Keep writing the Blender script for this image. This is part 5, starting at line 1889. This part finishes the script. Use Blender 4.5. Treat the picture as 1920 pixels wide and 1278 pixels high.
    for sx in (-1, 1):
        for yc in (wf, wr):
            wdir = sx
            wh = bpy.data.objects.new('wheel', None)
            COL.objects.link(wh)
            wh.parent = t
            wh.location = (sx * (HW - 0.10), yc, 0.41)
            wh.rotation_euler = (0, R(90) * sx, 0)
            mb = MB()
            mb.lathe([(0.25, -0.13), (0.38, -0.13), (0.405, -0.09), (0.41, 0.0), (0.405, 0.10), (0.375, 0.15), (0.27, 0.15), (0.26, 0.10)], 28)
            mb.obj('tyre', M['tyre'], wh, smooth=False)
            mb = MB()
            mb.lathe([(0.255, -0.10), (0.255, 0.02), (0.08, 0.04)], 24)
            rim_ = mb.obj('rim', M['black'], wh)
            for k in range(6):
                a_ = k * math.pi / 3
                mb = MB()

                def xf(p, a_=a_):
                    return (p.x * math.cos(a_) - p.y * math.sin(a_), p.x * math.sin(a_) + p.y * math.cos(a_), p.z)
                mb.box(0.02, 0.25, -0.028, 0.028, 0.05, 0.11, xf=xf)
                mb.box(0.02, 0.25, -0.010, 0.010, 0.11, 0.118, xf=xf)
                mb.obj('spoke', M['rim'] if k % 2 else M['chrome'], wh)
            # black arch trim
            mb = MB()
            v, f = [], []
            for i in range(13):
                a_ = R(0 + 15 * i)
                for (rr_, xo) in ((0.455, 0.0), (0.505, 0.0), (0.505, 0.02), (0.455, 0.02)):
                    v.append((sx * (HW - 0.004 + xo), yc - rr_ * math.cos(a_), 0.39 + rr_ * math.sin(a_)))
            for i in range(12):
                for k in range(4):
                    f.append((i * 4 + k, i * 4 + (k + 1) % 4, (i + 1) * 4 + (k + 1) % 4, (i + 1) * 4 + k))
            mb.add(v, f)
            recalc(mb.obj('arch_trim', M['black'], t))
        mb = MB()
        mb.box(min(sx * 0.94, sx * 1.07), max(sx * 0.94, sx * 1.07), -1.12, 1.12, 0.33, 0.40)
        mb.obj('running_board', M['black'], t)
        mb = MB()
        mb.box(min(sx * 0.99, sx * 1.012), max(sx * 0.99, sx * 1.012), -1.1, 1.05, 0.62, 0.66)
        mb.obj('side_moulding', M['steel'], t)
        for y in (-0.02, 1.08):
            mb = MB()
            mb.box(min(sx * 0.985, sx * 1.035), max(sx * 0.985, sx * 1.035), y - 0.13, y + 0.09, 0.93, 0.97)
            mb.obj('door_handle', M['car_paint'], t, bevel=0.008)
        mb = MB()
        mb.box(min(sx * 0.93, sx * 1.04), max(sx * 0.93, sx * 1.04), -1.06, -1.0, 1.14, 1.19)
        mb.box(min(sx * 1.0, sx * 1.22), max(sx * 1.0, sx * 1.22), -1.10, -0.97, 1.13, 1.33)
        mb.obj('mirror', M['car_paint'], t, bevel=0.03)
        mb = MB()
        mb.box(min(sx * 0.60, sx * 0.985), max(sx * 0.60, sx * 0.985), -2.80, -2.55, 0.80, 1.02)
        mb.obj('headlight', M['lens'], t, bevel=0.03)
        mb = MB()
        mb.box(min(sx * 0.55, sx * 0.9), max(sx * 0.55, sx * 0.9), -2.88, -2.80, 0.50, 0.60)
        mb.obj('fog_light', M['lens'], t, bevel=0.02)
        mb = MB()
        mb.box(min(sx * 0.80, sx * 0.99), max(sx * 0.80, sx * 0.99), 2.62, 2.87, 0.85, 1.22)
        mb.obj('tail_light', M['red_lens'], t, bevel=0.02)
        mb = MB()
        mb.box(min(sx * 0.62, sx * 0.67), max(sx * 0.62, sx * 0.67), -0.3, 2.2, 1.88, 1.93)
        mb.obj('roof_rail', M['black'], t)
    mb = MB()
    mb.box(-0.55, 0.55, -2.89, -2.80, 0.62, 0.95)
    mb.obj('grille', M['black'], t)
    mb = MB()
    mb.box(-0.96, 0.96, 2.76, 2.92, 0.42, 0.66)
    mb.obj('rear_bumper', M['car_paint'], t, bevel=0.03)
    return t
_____
**Your instructions**
The lines above should be duplicated exactly.

**Solved exercise**
Keep writing the Blender script for this image. This is part 5, starting at line 1889. This part finishes the script. Use Blender 4.5. Treat the picture as 1920 pixels wide and 1278 pixels high.
    for sx in (-1, 1):
        for yc in (wf, wr):
            wdir = sx
            wh = bpy.data.objects.new('wheel', None)
            COL.objects.link(wh)
            wh.parent = t
            wh.location = (sx * (HW - 0.10), yc, 0.41)
            wh.rotation_euler = (0, R(90) * sx, 0)
            mb = MB()
            mb.lathe([(0.25, -0.13), (0.38, -0.13), (0.405, -0.09), (0.41, 0.0), (0.405, 0.10), (0.375, 0.15), (0.27, 0.15), (0.26, 0.10)], 28)
            mb.obj('tyre', M['tyre'], wh, smooth=False)
            mb = MB()
            mb.lathe([(0.255, -0.10), (0.255, 0.02), (0.08, 0.04)], 24)
            rim_ = mb.obj('rim', M['black'], wh)
            for k in range(6):
                a_ = k * math.pi / 3
                mb = MB()

                def xf(p, a_=a_):
                    return (p.x * math.cos(a_) - p.y * math.sin(a_), p.x * math.sin(a_) + p.y * math.cos(a_), p.z)
                mb.box(0.02, 0.25, -0.028, 0.028, 0.05, 0.11, xf=xf)
                mb.box(0.02, 0.25, -0.010, 0.010, 0.11, 0.118, xf=xf)
                mb.obj('spoke', M['rim'] if k % 2 else M['chrome'], wh)
            # black arch trim
            mb = MB()
            v, f = [], []
            for i in range(13):
                a_ = R(0 + 15 * i)
                for (rr_, xo) in ((0.455, 0.0), (0.505, 0.0), (0.505, 0.02), (0.455, 0.02)):
                    v.append((sx * (HW - 0.004 + xo), yc - rr_ * math.cos(a_), 0.39 + rr_ * math.sin(a_)))
            for i in range(12):
                for k in range(4):
                    f.append((i * 4 + k, i * 4 + (k + 1) % 4, (i + 1) * 4 + (k + 1) % 4, (i + 1) * 4 + k))
            mb.add(v, f)
            recalc(mb.obj('arch_trim', M['black'], t))
        mb = MB()
        mb.box(min(sx * 0.94, sx * 1.07), max(sx * 0.94, sx * 1.07), -1.12, 1.12, 0.33, 0.40)
        mb.obj('running_board', M['black'], t)
        mb = MB()
        mb.box(min(sx * 0.99, sx * 1.012), max(sx * 0.99, sx * 1.012), -1.1, 1.05, 0.62, 0.66)
        mb.obj('side_moulding', M['steel'], t)
        for y in (-0.02, 1.08):
            mb = MB()
            mb.box(min(sx * 0.985, sx * 1.035), max(sx * 0.985, sx * 1.035), y - 0.13, y + 0.09, 0.93, 0.97)
            mb.obj('door_handle', M['car_paint'], t, bevel=0.008)
        mb = MB()
        mb.box(min(sx * 0.93, sx * 1.04), max(sx * 0.93, sx * 1.04), -1.06, -1.0, 1.14, 1.19)
        mb.box(min(sx * 1.0, sx * 1.22), max(sx * 1.0, sx * 1.22), -1.10, -0.97, 1.13, 1.33)
        mb.obj('mirror', M['car_paint'], t, bevel=0.03)
        mb = MB()
        mb.box(min(sx * 0.60, sx * 0.985), max(sx * 0.60, sx * 0.985), -2.80, -2.55, 0.80, 1.02)
        mb.obj('headlight', M['lens'], t, bevel=0.03)
        mb = MB()
        mb.box(min(sx * 0.55, sx * 0.9), max(sx * 0.55, sx * 0.9), -2.88, -2.80, 0.50, 0.60)
        mb.obj('fog_light', M['lens'], t, bevel=0.02)
        mb = MB()
        mb.box(min(sx * 0.80, sx * 0.99), max(sx * 0.80, sx * 0.99), 2.62, 2.87, 0.85, 1.22)
        mb.obj('tail_light', M['red_lens'], t, bevel=0.02)
        mb = MB()
        mb.box(min(sx * 0.62, sx * 0.67), max(sx * 0.62, sx * 0.67), -0.3, 2.2, 1.88, 1.93)
        mb.obj('roof_rail', M['black'], t)
    mb = MB()
    mb.box(-0.55, 0.55, -2.89, -2.80, 0.62, 0.95)
    mb.obj('grille', M['black'], t)
    mb = MB()
    mb.box(-0.96, 0.96, 2.76, 2.92, 0.42, 0.66)
    mb.obj('rear_bumper', M['car_paint'], t, bevel=0.03)
    return t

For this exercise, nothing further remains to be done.